■ **TASK STATEMENT**
Produce the listing below again, exactly as shown.
□ □ □ □ □ □ □
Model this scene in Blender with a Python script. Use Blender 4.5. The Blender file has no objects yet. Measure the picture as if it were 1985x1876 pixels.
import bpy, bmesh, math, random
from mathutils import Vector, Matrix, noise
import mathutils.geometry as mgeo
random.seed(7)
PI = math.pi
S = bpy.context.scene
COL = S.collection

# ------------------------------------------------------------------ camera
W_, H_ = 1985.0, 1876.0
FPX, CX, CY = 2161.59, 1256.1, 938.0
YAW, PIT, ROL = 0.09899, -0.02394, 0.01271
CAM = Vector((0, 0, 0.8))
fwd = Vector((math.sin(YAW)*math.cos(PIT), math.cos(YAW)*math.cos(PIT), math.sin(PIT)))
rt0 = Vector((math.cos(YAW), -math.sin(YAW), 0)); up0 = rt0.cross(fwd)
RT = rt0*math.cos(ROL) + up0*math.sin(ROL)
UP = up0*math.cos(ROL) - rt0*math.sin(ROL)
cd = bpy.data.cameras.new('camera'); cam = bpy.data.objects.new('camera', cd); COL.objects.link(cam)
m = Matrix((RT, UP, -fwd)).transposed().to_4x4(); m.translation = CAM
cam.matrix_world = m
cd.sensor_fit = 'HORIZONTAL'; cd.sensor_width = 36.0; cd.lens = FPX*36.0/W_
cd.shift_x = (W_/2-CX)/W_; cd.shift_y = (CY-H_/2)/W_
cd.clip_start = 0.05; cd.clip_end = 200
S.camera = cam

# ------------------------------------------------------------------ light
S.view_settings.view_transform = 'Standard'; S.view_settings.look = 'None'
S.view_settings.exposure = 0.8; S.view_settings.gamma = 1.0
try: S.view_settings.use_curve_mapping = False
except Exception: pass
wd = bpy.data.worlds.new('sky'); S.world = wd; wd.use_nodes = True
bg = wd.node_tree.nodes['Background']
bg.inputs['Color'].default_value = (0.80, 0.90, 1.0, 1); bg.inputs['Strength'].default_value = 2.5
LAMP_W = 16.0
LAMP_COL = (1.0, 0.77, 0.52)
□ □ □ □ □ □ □
■ **SOLUTION TO THE EXERCISE**
Model this scene in Blender with a Python script. Use Blender 4.5. The Blender file has no objects yet. Measure the picture as if it were 1985x1876 pixels.
import bpy, bmesh, math, random
from mathutils import Vector, Matrix, noise
import mathutils.geometry as mgeo
random.seed(7)
PI = math.pi
S = bpy.context.scene
COL = S.collection

# ------------------------------------------------------------------ camera
W_, H_ = 1985.0, 1876.0
FPX, CX, CY = 2161.59, 1256.1, 938.0
YAW, PIT, ROL = 0.09899, -0.02394, 0.01271
CAM = Vector((0, 0, 0.8))
fwd = Vector((math.sin(YAW)*math.cos(PIT), math.cos(YAW)*math.cos(PIT), math.sin(PIT)))
rt0 = Vector((math.cos(YAW), -math.sin(YAW), 0)); up0 = rt0.cross(fwd)
RT = rt0*math.cos(ROL) + up0*math.sin(ROL)
UP = up0*math.cos(ROL) - rt0*math.sin(ROL)
cd = bpy.data.cameras.new('camera'); cam = bpy.data.objects.new('camera', cd); COL.objects.link(cam)
m = Matrix((RT, UP, -fwd)).transposed().to_4x4(); m.translation = CAM
cam.matrix_world = m
cd.sensor_fit = 'HORIZONTAL'; cd.sensor_width = 36.0; cd.lens = FPX*36.0/W_
cd.shift_x = (W_/2-CX)/W_; cd.shift_y = (CY-H_/2)/W_
cd.clip_start = 0.05; cd.clip_end = 200
S.camera = cam

# ------------------------------------------------------------------ light
S.view_settings.view_transform = 'Standard'; S.view_settings.look = 'None'
S.view_settings.exposure = 0.8; S.view_settings.gamma = 1.0
try: S.view_settings.use_curve_mapping = False
except Exception: pass
wd = bpy.data.worlds.new('sky'); S.world = wd; wd.use_nodes = True
bg = wd.node_tree.nodes['Background']
bg.inputs['Color'].default_value = (0.80, 0.90, 1.0, 1); bg.inputs['Strength'].default_value = 2.5
LAMP_W = 16.0
LAMP_COL = (1.0, 0.77, 0.52)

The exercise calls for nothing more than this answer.